Rock-typing and permeability estimation of thin-bedded reservoir rock by NMR in the presence of diffusion coupling

Abstract

Conventional interpretation approaches to nuclear magnetic resonance (NMR) measurements of fluid-saturated reservoir rock rely on the assumption that the distributions of transverse relaxation time (T2) and pore size directly correlate. In practical scenarios this assumption is found not to apply in numerous multi-scale porosity structures as a result of what is known as “diffusion coupling” occurring between various pores. This problem has been analyzed in the context of individual pores, but less so for larger regions of interest. For gas reservoirs in particular it arises frequently in the case of thinly laminated reservoirs due to their characteristically small layer thickness and the subsequent shorter distances to be covered by mobile spins and the appreciably higher diffusion coefficients that characterize gas reservoirs. In such instances, rock-typing cannot directly be achieved from NMR measurements. This study employs NMR simulations on tomographic images for the interpretation of NMR measurements in the presence of interbed diffusion coupling. Knowledge about the magnetization decay of the coupling region is used together with prior knowledge of the individual rock types forming the layered rocks in a methodical treatment to establish the coupling strength (ξ_R). Following successful completion of rock-typing, the improvement in the estimation of vertical and horizontal permeabilities was evaluated, which relies on a proper definition of T2lm for each rock-type that corrected for diffusion coupling.

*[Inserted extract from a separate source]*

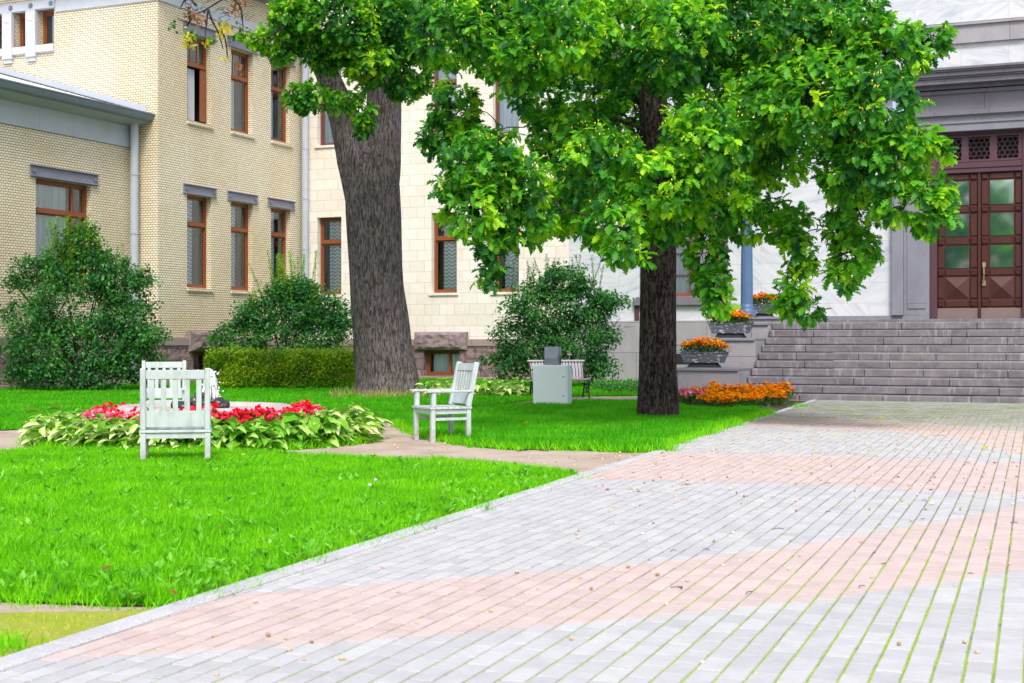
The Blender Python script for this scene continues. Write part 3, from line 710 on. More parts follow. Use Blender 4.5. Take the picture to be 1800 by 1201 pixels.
# ---- tall yellow brick building
YB = empty('brick_building', F0, RZ, 'tall yellow brick building with steel window lintels and grey drainpipe', 'building')
TS = FA(0.0); TF = FB(-8.1)
cols = [(-8.1+1.42, -8.1+2.66), (-8.1+3.74, -8.1+4.98), (-8.1+6.06, -8.1+7.26)]
ops = []
for a, b in cols: ops += [(a, b, 2.96, 5.83), (a, b, 8.1, 10.78)]
wall(TS, -8.1, 0, 1.42, 12.6, ops, .2).build('side_wall', M['yellow_brick'], YB)
sw = [(pa(76, -8.1)-.0, pa(95, -8.1)), (pa(34.5, -8.1), pa(53, -8.1)), (pa(-8, -8.1), pa(12, -8.1)), (pa(-50, -8.1), pa(-31, -8.1))]
sw = [(a-.22, b) for a, b in sw]
wall(TF, -14, 0, 1.42, 12.6, [(a, b, 10.5, 11.58) for a, b in sw], .25).build('front_wall', M['yellow_brick'], YB)
for k, (a, b) in enumerate(cols):
    window(YB, TS, a, b, 2.96, 5.83, .18, .31, 'lace', cov=(0, .6))
    window(YB, TS, a, b, 8.1, 10.78, .18, .33, 'sheer' if k else None, muntin=2, cov=(0, .55), openw=(k == 0))
    lintel(YB, TS, a-.20, b+.25, 5.84, 6.14); lintel(YB, TS, a-.20, b+.25, 10.79, 11.12)
    sill(YB, TS, a, b+.05, 2.96); sill(YB, TS, a, b+.05, 8.1)
# the open casement and pale inner shutter of the first upper window
c_ = MB(); T = TS; a, b = cols[0]; mbox(c_, T, b-.36, b-.09, 8.2, 9.8, .13, .18); c_.build('open_casement', M['wood'], YB)
c_ = MB(); mbox(c_, T, a+.42, a+.78, 8.2, 9.8, .30, .33); c_.build('inner_shutter', M['white_trim'], YB)
for a, b in sw:
    window(YB, TF, a, b, 10.5, 11.58, .24, 0, 'sheer', fw=.07, cov=(.3, 1))
    s_ = MB(); mbox(s_, TF, a-.02, b+.02, 10.26, 10.5, -.10, .2); s_.build('sill', M['trim'], YB, bevel=.02)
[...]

The Lattice-Boltzmann (LB) method was also used to assess the enhancements in the NMR permeability estimations. Synthetic consolidated and unconsolidated laminated structures with two distinct grain sizes and various layer thicknesses are used to test the approach both numerically and experimentally. A relationship between strengthening pore coupling and reducing bed thickness was noted, together with the increase in the diffusion coefficient and the decrease in surface relaxivity. In instances of strong pore coupling, the T2 distribution was found to inaccurately represent the inherent bimodal distribution relative to various morphologies. Successful rock-typing was attained through the decoupling procedure by applying the value of (ξ_R) that consequently improve the NMR permeability estimation.